▼▼▼
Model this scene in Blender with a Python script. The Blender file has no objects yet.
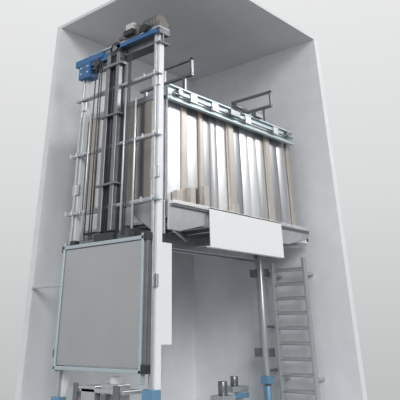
import bpy, bmesh, math
from mathutils import Vector, Matrix
S=5.0; ZO=1.1
sc=bpy.context.scene
sc.view_settings.view_transform='Standard'
def W(x,y,z): return Vector((x*S,y*S,z*S+ZO))
# ---------- materials
def mat(name,col,rough=.5,metal=0.,noise=0.,nscale=8.,bump=0.,stretch=None):
    m=bpy.data.materials.new(name); m.use_nodes=True; nt=m.node_tree
    b=nt.nodes['Principled BSDF']; b.inputs['Roughness'].default_value=rough; b.inputs['Metallic'].default_value=metal
    b.inputs['Base Color'].default_value=(*col,1)
    tc=nt.nodes.new('ShaderNodeTexCoord'); mp=nt.nodes.new('ShaderNodeMapping')
    if stretch: mp.inputs['Scale'].default_value=stretch
    n=nt.nodes.new('ShaderNodeTexNoise'); n.inputs['Scale'].default_value=nscale; n.inputs['Detail'].default_value=6
    nt.links.new(tc.outputs['Object'],mp.inputs[0]); nt.links.new(mp.outputs[0],n.inputs['Vector'])
    r=nt.nodes.new('ShaderNodeValToRGB')
    r.color_ramp.elements[0].position=.3; r.color_ramp.elements[1].position=.7
    r.color_ramp.elements[0].color=(*[c*(1-noise) for c in col],1)
    r.color_ramp.elements[1].color=(*[min(1,c*(1+noise)) for c in col],1)
    nt.links.new(n.outputs[0],r.inputs[0]); nt.links.new(r.outputs[0],b.inputs['Base Color'])
    if bump:
        bp=nt.nodes.new('ShaderNodeBump'); bp.inputs['Strength'].default_value=bump; bp.inputs['Distance'].default_value=.02
        nt.links.new(n.outputs[0],bp.inputs['Height']); nt.links.new(bp.outputs[0],b.inputs['Normal'])
    return m
PL=mat('plaster_grey',(.70,.715,.735),.95,0,.04,3.,.15)
PLC=mat('plaster_ceiling',(.66,.67,.685),.95,0,.03,3.,.1)
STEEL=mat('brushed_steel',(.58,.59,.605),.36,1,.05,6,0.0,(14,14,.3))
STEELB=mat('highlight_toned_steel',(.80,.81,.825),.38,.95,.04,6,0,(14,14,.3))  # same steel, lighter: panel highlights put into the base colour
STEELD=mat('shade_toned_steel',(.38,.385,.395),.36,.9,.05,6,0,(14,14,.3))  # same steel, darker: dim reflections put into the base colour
BEIGE=mat('warm_steel',(.50,.465,.425),.42,.5,.04)
WHITE=mat('white_paint',(.80,.815,.83),.4,0,.01)
GALV=mat('galvanised',(.54,.56,.58),.34,.7,.06,10)
LADM=mat('ladder_steel',(.50,.515,.53),.4,.6,.05,10)
DARK=mat('dark_metal',(.06,.063,.07),.4,.6,.1)
MID=mat('mid_grey_metal',(.22,.23,.245),.33,.75,.1)
BLACK=mat('black_rubber',(.02,.02,.022),.5,0,.1)
BLUE=mat('blue_paint',(.03,.13,.31),.4,0,.04)
MBLUE=mat('muted_blue',(.15,.30,.45),.4,.2,.04)
LBLUE=mat('satin_aluminium_cool',(.47,.55,.58),.38,.4,.03)
CWM=mat('counterweight_sheet',(.50,.51,.525),.28,.85,.03,2)
BROWN=mat('motor_housing',(.19,.18,.172),.4,.5,.1)
# ---------- builders
def group(name,x,y,z):
    e=bpy.data.objects.new(name,None); sc.collection.objects.link(e); e.location=W(x,y,z); e.empty_display_size=.2; return e
def finish(bm,name,m,g,bevel):
    me=bpy.data.meshes.new(name); bm.to_mesh(me); bm.free(); me.materials.append(m)
    o=bpy.data.objects.new(name,me); sc.collection.objects.link(o)
    if g:
        o.parent=g; o.matrix_parent_inverse=Matrix.Translation(-g.location)
    if bevel:
        md=o.modifiers.new('bevel','BEVEL'); md.width=bevel; md.segments=2; md.limit_method='ANGLE'
    return o
def addbox(bm,b):
    x0,x1,y0,y1,z0,z1=b
    vs=[bm.verts.new(W(x,y,z)) for z in (z0,z1) for y in (y0,y1) for x in (x0,x1)]
    for f in ((0,2,3,1),(4,5,7,6),(0,1,5,4),(2,6,7,3),(0,4,6,2),(1,3,7,5)): bm.faces.new([vs[i] for i in f])
def addcyl(bm,p,q,r,seg=20):
    a=W(*p); c=W(*q); d=c-a; L=d.length
    rot=d.to_track_quat('Z','Y').to_matrix().to_4x4()
    res=bmesh.ops.create_cone(bm,cap_ends=True,segments=seg,radius1=r*S,radius2=r*S,depth=L,matrix=Matrix.Translation((a+c)/2)@rot)
    for v in res['verts']:
        for f in v.link_faces:
            if len(f.verts)==4: f.smooth=True
def addbar(bm,p,q,w,h):
    a=W(*p); c=W(*q); d=c-a
    rot=d.to_track_quat('Z','Y').to_matrix().to_4x4()
    bmesh.ops.create_cube(bm,size=1,matrix=Matrix.Translation((a+c)/2)@rot@Matrix.Diagonal((w*S,h*S,d.length,1)))
def part(g,name,m,boxes=(),cyls=(),bars=(),bevel=.006,polys=()):
    bm=bmesh.new()
    for b in boxes: addbox(bm,b)
    for c in cyls: addcyl(bm,*c)
    for c in bars: addbar(bm,*c)
    for pts,off in polys:
        A=[bm.verts.new(W(*p)) for p in pts]; Bv=[bm.verts.new(W(p[0]+off[0],p[1]+off[1],p[2]+off[2])) for p in pts]
        bm.faces.new(A); bm.faces.new(Bv[::-1]); n=len(A)
        for i in range(n): bm.faces.new([A[(i+1)%n],A[i],Bv[i],Bv[(i+1)%n]])
    bmesh.ops.recalc_face_normals(bm,faces=bm.faces)
    return finish(bm,name,m,g,bevel)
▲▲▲
# [GOAL]
Leave out the pictures and restate everything else word for word.

# [CORRECT RESPONSE]
Model this scene in Blender with a Python script. The Blender file has no objects yet.
import bpy, bmesh, math
from mathutils import Vector, Matrix
S=5.0; ZO=1.1
sc=bpy.context.scene
sc.view_settings.view_transform='Standard'
def W(x,y,z): return Vector((x*S,y*S,z*S+ZO))
# ---------- materials
def mat(name,col,rough=.5,metal=0.,noise=0.,nscale=8.,bump=0.,stretch=None):
    m=bpy.data.materials.new(name); m.use_nodes=True; nt=m.node_tree
    b=nt.nodes['Principled BSDF']; b.inputs['Roughness'].default_value=rough; b.inputs['Metallic'].default_value=metal
    b.inputs['Base Color'].default_value=(*col,1)
    tc=nt.nodes.new('ShaderNodeTexCoord'); mp=nt.nodes.new('ShaderNodeMapping')
    if stretch: mp.inputs['Scale'].default_value=stretch
    n=nt.nodes.new('ShaderNodeTexNoise'); n.inputs['Scale'].default_value=nscale; n.inputs['Detail'].default_value=6
    nt.links.new(tc.outputs['Object'],mp.inputs[0]); nt.links.new(mp.outputs[0],n.inputs['Vector'])
    r=nt.nodes.new('ShaderNodeValToRGB')
    r.color_ramp.elements[0].position=.3; r.color_ramp.elements[1].position=.7
    r.color_ramp.elements[0].color=(*[c*(1-noise) for c in col],1)
    r.color_ramp.elements[1].color=(*[min(1,c*(1+noise)) for c in col],1)
    nt.links.new(n.outputs[0],r.inputs[0]); nt.links.new(r.outputs[0],b.inputs['Base Color'])
    if bump:
        bp=nt.nodes.new('ShaderNodeBump'); bp.inputs['Strength'].default_value=bump; bp.inputs['Distance'].default_value=.02
        nt.links.new(n.outputs[0],bp.inputs['Height']); nt.links.new(bp.outputs[0],b.inputs['Normal'])
    return m
PL=mat('plaster_grey',(.70,.715,.735),.95,0,.04,3.,.15)
PLC=mat('plaster_ceiling',(.66,.67,.685),.95,0,.03,3.,.1)
STEEL=mat('brushed_steel',(.58,.59,.605),.36,1,.05,6,0.0,(14,14,.3))
STEELB=mat('highlight_toned_steel',(.80,.81,.825),.38,.95,.04,6,0,(14,14,.3))  # same steel, lighter: panel highlights put into the base colour
STEELD=mat('shade_toned_steel',(.38,.385,.395),.36,.9,.05,6,0,(14,14,.3))  # same steel, darker: dim reflections put into the base colour
BEIGE=mat('warm_steel',(.50,.465,.425),.42,.5,.04)
WHITE=mat('white_paint',(.80,.815,.83),.4,0,.01)
GALV=mat('galvanised',(.54,.56,.58),.34,.7,.06,10)
LADM=mat('ladder_steel',(.50,.515,.53),.4,.6,.05,10)
DARK=mat('dark_metal',(.06,.063,.07),.4,.6,.1)
MID=mat('mid_grey_metal',(.22,.23,.245),.33,.75,.1)
BLACK=mat('black_rubber',(.02,.02,.022),.5,0,.1)
BLUE=mat('blue_paint',(.03,.13,.31),.4,0,.04)
MBLUE=mat('muted_blue',(.15,.30,.45),.4,.2,.04)
LBLUE=mat('satin_aluminium_cool',(.47,.55,.58),.38,.4,.03)
CWM=mat('counterweight_sheet',(.50,.51,.525),.28,.85,.03,2)
BROWN=mat('motor_housing',(.19,.18,.172),.4,.5,.1)
# ---------- builders
def group(name,x,y,z):
    e=bpy.data.objects.new(name,None); sc.collection.objects.link(e); e.location=W(x,y,z); e.empty_display_size=.2; return e
def finish(bm,name,m,g,bevel):
    me=bpy.data.meshes.new(name); bm.to_mesh(me); bm.free(); me.materials.append(m)
    o=bpy.data.objects.new(name,me); sc.collection.objects.link(o)
    if g:
        o.parent=g; o.matrix_parent_inverse=Matrix.Translation(-g.location)
    if bevel:
        md=o.modifiers.new('bevel','BEVEL'); md.width=bevel; md.segments=2; md.limit_method='ANGLE'
    return o
def addbox(bm,b):
    x0,x1,y0,y1,z0,z1=b
    vs=[bm.verts.new(W(x,y,z)) for z in (z0,z1) for y in (y0,y1) for x in (x0,x1)]
    for f in ((0,2,3,1),(4,5,7,6),(0,1,5,4),(2,6,7,3),(0,4,6,2),(1,3,7,5)): bm.faces.new([vs[i] for i in f])
def addcyl(bm,p,q,r,seg=20):
    a=W(*p); c=W(*q); d=c-a; L=d.length
    rot=d.to_track_quat('Z','Y').to_matrix().to_4x4()
    res=bmesh.ops.create_cone(bm,cap_ends=True,segments=seg,radius1=r*S,radius2=r*S,depth=L,matrix=Matrix.Translation((a+c)/2)@rot)
    for v in res['verts']:
        for f in v.link_faces:
            if len(f.verts)==4: f.smooth=True
def addbar(bm,p,q,w,h):
    a=W(*p); c=W(*q); d=c-a
    rot=d.to_track_quat('Z','Y').to_matrix().to_4x4()
    bmesh.ops.create_cube(bm,size=1,matrix=Matrix.Translation((a+c)/2)@rot@Matrix.Diagonal((w*S,h*S,d.length,1)))
def part(g,name,m,boxes=(),cyls=(),bars=(),bevel=.006,polys=()):
    bm=bmesh.new()
    for b in boxes: addbox(bm,b)
    for c in cyls: addcyl(bm,*c)
    for c in bars: addbar(bm,*c)
    for pts,off in polys:
        A=[bm.verts.new(W(*p)) for p in pts]; Bv=[bm.verts.new(W(p[0]+off[0],p[1]+off[1],p[2]+off[2])) for p in pts]
        bm.faces.new(A); bm.faces.new(Bv[::-1]); n=len(A)
        for i in range(n): bm.faces.new([A[(i+1)%n],A[i],Bv[i],Bv[(i+1)%n]])
    bmesh.ops.recalc_face_normals(bm,faces=bm.faces)
    return finish(bm,name,m,g,bevel)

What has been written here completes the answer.